- _WHAT YOU NEED TO DO_: Write down every entry below once more, exactly.

--- start of RECORDED INFORMATION ---

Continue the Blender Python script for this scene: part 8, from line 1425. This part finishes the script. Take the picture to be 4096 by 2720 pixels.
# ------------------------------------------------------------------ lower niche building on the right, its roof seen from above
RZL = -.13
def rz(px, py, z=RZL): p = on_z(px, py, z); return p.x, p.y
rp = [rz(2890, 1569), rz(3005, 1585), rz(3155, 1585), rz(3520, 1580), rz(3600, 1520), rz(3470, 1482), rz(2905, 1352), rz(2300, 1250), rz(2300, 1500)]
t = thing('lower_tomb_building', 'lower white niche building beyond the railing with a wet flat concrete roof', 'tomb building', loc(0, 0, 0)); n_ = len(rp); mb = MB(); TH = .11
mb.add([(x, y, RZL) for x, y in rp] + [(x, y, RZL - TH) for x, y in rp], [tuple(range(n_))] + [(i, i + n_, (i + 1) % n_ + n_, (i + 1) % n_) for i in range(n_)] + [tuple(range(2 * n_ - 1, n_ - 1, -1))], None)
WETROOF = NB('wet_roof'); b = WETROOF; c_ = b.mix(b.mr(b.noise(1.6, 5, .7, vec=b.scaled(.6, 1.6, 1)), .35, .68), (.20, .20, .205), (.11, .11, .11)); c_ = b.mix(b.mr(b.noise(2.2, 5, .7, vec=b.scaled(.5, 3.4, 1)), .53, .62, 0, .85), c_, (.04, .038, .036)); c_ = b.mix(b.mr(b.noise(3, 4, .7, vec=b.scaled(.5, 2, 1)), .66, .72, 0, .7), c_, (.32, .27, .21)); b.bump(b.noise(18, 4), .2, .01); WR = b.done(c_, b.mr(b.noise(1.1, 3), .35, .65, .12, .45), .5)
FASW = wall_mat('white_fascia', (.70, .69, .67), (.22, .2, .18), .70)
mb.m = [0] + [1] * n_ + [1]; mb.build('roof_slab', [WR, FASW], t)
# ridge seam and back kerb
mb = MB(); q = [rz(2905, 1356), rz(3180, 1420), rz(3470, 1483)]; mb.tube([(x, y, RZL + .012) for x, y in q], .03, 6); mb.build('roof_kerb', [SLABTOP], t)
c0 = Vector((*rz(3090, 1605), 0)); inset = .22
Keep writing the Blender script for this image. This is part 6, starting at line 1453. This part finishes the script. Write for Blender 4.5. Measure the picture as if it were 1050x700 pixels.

--- end of RECORDED INFORMATION ---

- _ANSWER TO THIS PROBLEM_:
Continue the Blender Python script for this scene: part 8, from line 1425. This part finishes the script. Take the picture to be 4096 by 2720 pixels.
# ------------------------------------------------------------------ lower niche building on the right, its roof seen from above
RZL = -.13
def rz(px, py, z=RZL): p = on_z(px, py, z); return p.x, p.y
rp = [rz(2890, 1569), rz(3005, 1585), rz(3155, 1585), rz(3520, 1580), rz(3600, 1520), rz(3470, 1482), rz(2905, 1352), rz(2300, 1250), rz(2300, 1500)]
t = thing('lower_tomb_building', 'lower white niche building beyond the railing with a wet flat concrete roof', 'tomb building', loc(0, 0, 0)); n_ = len(rp); mb = MB(); TH = .11
mb.add([(x, y, RZL) for x, y in rp] + [(x, y, RZL - TH) for x, y in rp], [tuple(range(n_))] + [(i, i + n_, (i + 1) % n_ + n_, (i + 1) % n_) for i in range(n_)] + [tuple(range(2 * n_ - 1, n_ - 1, -1))], None)
WETROOF = NB('wet_roof'); b = WETROOF; c_ = b.mix(b.mr(b.noise(1.6, 5, .7, vec=b.scaled(.6, 1.6, 1)), .35, .68), (.20, .20, .205), (.11, .11, .11)); c_ = b.mix(b.mr(b.noise(2.2, 5, .7, vec=b.scaled(.5, 3.4, 1)), .53, .62, 0, .85), c_, (.04, .038, .036)); c_ = b.mix(b.mr(b.noise(3, 4, .7, vec=b.scaled(.5, 2, 1)), .66, .72, 0, .7), c_, (.32, .27, .21)); b.bump(b.noise(18, 4), .2, .01); WR = b.done(c_, b.mr(b.noise(1.1, 3), .35, .65, .12, .45), .5)
FASW = wall_mat('white_fascia', (.70, .69, .67), (.22, .2, .18), .70)
mb.m = [0] + [1] * n_ + [1]; mb.build('roof_slab', [WR, FASW], t)
# ridge seam and back kerb
mb = MB(); q = [rz(2905, 1356), rz(3180, 1420), rz(3470, 1483)]; mb.tube([(x, y, RZL + .012) for x, y in q], .03, 6); mb.build('roof_kerb', [SLABTOP], t)
c0 = Vector((*rz(3090, 1605), 0)); inset = .22
Keep writing the Blender script for this image. This is part 6, starting at line 1453. This part finishes the script. Write for Blender 4.5. Measure the picture as if it were 1050x700 pixels.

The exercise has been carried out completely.